━━ DATA EXTRACT ━━
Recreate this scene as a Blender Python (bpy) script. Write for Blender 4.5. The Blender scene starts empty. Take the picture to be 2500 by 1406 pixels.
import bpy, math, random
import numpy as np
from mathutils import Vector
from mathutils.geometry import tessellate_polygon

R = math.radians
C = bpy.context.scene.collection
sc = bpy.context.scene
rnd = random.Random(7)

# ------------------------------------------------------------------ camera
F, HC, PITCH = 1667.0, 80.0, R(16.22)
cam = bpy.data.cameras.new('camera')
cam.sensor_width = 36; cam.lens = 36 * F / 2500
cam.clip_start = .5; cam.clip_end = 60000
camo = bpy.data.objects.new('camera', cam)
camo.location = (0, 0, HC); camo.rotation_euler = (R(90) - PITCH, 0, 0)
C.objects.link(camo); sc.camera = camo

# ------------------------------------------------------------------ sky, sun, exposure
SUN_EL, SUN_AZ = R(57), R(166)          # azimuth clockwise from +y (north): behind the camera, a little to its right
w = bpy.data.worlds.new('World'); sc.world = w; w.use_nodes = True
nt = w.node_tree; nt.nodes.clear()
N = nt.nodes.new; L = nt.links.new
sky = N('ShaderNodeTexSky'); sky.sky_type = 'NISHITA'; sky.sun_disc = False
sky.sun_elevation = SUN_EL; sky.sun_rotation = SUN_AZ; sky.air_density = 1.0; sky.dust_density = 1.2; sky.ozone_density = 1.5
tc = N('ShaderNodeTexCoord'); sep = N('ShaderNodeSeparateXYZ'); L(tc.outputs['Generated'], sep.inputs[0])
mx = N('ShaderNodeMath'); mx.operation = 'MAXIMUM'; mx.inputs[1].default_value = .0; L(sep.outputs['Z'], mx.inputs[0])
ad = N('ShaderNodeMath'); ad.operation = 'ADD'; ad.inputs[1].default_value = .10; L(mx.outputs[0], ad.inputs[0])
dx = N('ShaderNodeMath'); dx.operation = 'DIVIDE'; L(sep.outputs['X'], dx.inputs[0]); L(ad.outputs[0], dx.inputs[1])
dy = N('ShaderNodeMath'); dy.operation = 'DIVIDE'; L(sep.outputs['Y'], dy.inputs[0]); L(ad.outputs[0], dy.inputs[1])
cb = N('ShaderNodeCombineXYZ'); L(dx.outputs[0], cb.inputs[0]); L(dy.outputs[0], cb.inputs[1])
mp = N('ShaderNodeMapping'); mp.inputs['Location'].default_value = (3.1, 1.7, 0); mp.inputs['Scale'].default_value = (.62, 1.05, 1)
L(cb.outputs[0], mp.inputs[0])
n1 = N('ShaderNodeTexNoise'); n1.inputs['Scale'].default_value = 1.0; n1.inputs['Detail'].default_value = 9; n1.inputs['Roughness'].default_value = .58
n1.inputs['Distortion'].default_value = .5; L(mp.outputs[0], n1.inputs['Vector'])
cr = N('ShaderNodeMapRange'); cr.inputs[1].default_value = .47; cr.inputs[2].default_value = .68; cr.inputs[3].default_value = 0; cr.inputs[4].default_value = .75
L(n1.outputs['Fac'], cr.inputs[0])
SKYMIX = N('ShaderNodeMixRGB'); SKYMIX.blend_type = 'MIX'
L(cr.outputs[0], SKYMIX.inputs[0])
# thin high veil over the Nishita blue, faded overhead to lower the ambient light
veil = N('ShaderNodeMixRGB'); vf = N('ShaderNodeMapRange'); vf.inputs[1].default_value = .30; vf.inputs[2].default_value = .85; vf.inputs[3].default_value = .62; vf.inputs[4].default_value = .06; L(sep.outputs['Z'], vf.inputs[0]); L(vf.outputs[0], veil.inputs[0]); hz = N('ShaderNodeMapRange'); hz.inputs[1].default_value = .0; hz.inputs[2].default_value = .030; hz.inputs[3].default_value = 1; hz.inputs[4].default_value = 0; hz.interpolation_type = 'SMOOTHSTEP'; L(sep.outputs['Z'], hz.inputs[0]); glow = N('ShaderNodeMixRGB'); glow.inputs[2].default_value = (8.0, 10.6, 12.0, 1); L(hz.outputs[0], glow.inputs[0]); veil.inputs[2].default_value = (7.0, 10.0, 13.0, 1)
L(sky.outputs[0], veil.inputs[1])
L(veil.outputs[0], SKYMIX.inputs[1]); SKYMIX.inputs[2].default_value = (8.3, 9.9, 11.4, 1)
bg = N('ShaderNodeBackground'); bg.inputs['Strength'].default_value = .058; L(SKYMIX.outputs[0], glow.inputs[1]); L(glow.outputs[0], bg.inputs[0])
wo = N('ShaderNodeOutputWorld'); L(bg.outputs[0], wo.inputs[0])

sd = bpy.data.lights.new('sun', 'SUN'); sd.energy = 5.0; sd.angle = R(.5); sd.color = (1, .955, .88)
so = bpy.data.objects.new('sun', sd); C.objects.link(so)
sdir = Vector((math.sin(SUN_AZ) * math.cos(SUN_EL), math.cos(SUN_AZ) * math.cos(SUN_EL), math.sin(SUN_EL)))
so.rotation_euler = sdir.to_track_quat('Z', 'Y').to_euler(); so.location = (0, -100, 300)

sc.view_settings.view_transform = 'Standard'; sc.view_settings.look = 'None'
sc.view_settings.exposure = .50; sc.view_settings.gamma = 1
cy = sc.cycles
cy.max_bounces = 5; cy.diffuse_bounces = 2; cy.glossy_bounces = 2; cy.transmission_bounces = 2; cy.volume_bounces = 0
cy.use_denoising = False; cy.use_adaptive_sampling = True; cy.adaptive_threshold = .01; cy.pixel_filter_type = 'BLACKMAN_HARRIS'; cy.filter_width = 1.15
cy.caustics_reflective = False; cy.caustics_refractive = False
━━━
◆ CHALLENGE ◆
Type out the full listing again, exactly as given.

◆ REPLY TO THE TASK ◆
Recreate this scene as a Blender Python (bpy) script. Write for Blender 4.5. The Blender scene starts empty. Take the picture to be 2500 by 1406 pixels.
import bpy, math, random
import numpy as np
from mathutils import Vector
from mathutils.geometry import tessellate_polygon

R = math.radians
C = bpy.context.scene.collection
sc = bpy.context.scene
rnd = random.Random(7)

# ------------------------------------------------------------------ camera
F, HC, PITCH = 1667.0, 80.0, R(16.22)
cam = bpy.data.cameras.new('camera')
cam.sensor_width = 36; cam.lens = 36 * F / 2500
cam.clip_start = .5; cam.clip_end = 60000
camo = bpy.data.objects.new('camera', cam)
camo.location = (0, 0, HC); camo.rotation_euler = (R(90) - PITCH, 0, 0)
C.objects.link(camo); sc.camera = camo

# ------------------------------------------------------------------ sky, sun, exposure
SUN_EL, SUN_AZ = R(57), R(166)          # azimuth clockwise from +y (north): behind the camera, a little to its right
w = bpy.data.worlds.new('World'); sc.world = w; w.use_nodes = True
nt = w.node_tree; nt.nodes.clear()
N = nt.nodes.new; L = nt.links.new
sky = N('ShaderNodeTexSky'); sky.sky_type = 'NISHITA'; sky.sun_disc = False
sky.sun_elevation = SUN_EL; sky.sun_rotation = SUN_AZ; sky.air_density = 1.0; sky.dust_density = 1.2; sky.ozone_density = 1.5
tc = N('ShaderNodeTexCoord'); sep = N('ShaderNodeSeparateXYZ'); L(tc.outputs['Generated'], sep.inputs[0])
mx = N('ShaderNodeMath'); mx.operation = 'MAXIMUM'; mx.inputs[1].default_value = .0; L(sep.outputs['Z'], mx.inputs[0])
ad = N('ShaderNodeMath'); ad.operation = 'ADD'; ad.inputs[1].default_value = .10; L(mx.outputs[0], ad.inputs[0])
dx = N('ShaderNodeMath'); dx.operation = 'DIVIDE'; L(sep.outputs['X'], dx.inputs[0]); L(ad.outputs[0], dx.inputs[1])
dy = N('ShaderNodeMath'); dy.operation = 'DIVIDE'; L(sep.outputs['Y'], dy.inputs[0]); L(ad.outputs[0], dy.inputs[1])
cb = N('ShaderNodeCombineXYZ'); L(dx.outputs[0], cb.inputs[0]); L(dy.outputs[0], cb.inputs[1])
mp = N('ShaderNodeMapping'); mp.inputs['Location'].default_value = (3.1, 1.7, 0); mp.inputs['Scale'].default_value = (.62, 1.05, 1)
L(cb.outputs[0], mp.inputs[0])
n1 = N('ShaderNodeTexNoise'); n1.inputs['Scale'].default_value = 1.0; n1.inputs['Detail'].default_value = 9; n1.inputs['Roughness'].default_value = .58
n1.inputs['Distortion'].default_value = .5; L(mp.outputs[0], n1.inputs['Vector'])
cr = N('ShaderNodeMapRange'); cr.inputs[1].default_value = .47; cr.inputs[2].default_value = .68; cr.inputs[3].default_value = 0; cr.inputs[4].default_value = .75
L(n1.outputs['Fac'], cr.inputs[0])
SKYMIX = N('ShaderNodeMixRGB'); SKYMIX.blend_type = 'MIX'
L(cr.outputs[0], SKYMIX.inputs[0])
# thin high veil over the Nishita blue, faded overhead to lower the ambient light
veil = N('ShaderNodeMixRGB'); vf = N('ShaderNodeMapRange'); vf.inputs[1].default_value = .30; vf.inputs[2].default_value = .85; vf.inputs[3].default_value = .62; vf.inputs[4].default_value = .06; L(sep.outputs['Z'], vf.inputs[0]); L(vf.outputs[0], veil.inputs[0]); hz = N('ShaderNodeMapRange'); hz.inputs[1].default_value = .0; hz.inputs[2].default_value = .030; hz.inputs[3].default_value = 1; hz.inputs[4].default_value = 0; hz.interpolation_type = 'SMOOTHSTEP'; L(sep.outputs['Z'], hz.inputs[0]); glow = N('ShaderNodeMixRGB'); glow.inputs[2].default_value = (8.0, 10.6, 12.0, 1); L(hz.outputs[0], glow.inputs[0]); veil.inputs[2].default_value = (7.0, 10.0, 13.0, 1)
L(sky.outputs[0], veil.inputs[1])
L(veil.outputs[0], SKYMIX.inputs[1]); SKYMIX.inputs[2].default_value = (8.3, 9.9, 11.4, 1)
bg = N('ShaderNodeBackground'); bg.inputs['Strength'].default_value = .058; L(SKYMIX.outputs[0], glow.inputs[1]); L(glow.outputs[0], bg.inputs[0])
wo = N('ShaderNodeOutputWorld'); L(bg.outputs[0], wo.inputs[0])

sd = bpy.data.lights.new('sun', 'SUN'); sd.energy = 5.0; sd.angle = R(.5); sd.color = (1, .955, .88)
so = bpy.data.objects.new('sun', sd); C.objects.link(so)
sdir = Vector((math.sin(SUN_AZ) * math.cos(SUN_EL), math.cos(SUN_AZ) * math.cos(SUN_EL), math.sin(SUN_EL)))
so.rotation_euler = sdir.to_track_quat('Z', 'Y').to_euler(); so.location = (0, -100, 300)

sc.view_settings.view_transform = 'Standard'; sc.view_settings.look = 'None'
sc.view_settings.exposure = .50; sc.view_settings.gamma = 1
cy = sc.cycles
cy.max_bounces = 5; cy.diffuse_bounces = 2; cy.glossy_bounces = 2; cy.transmission_bounces = 2; cy.volume_bounces = 0
cy.use_denoising = False; cy.use_adaptive_sampling = True; cy.adaptive_threshold = .01; cy.pixel_filter_type = 'BLACKMAN_HARRIS'; cy.filter_width = 1.15
cy.caustics_reflective = False; cy.caustics_refractive = False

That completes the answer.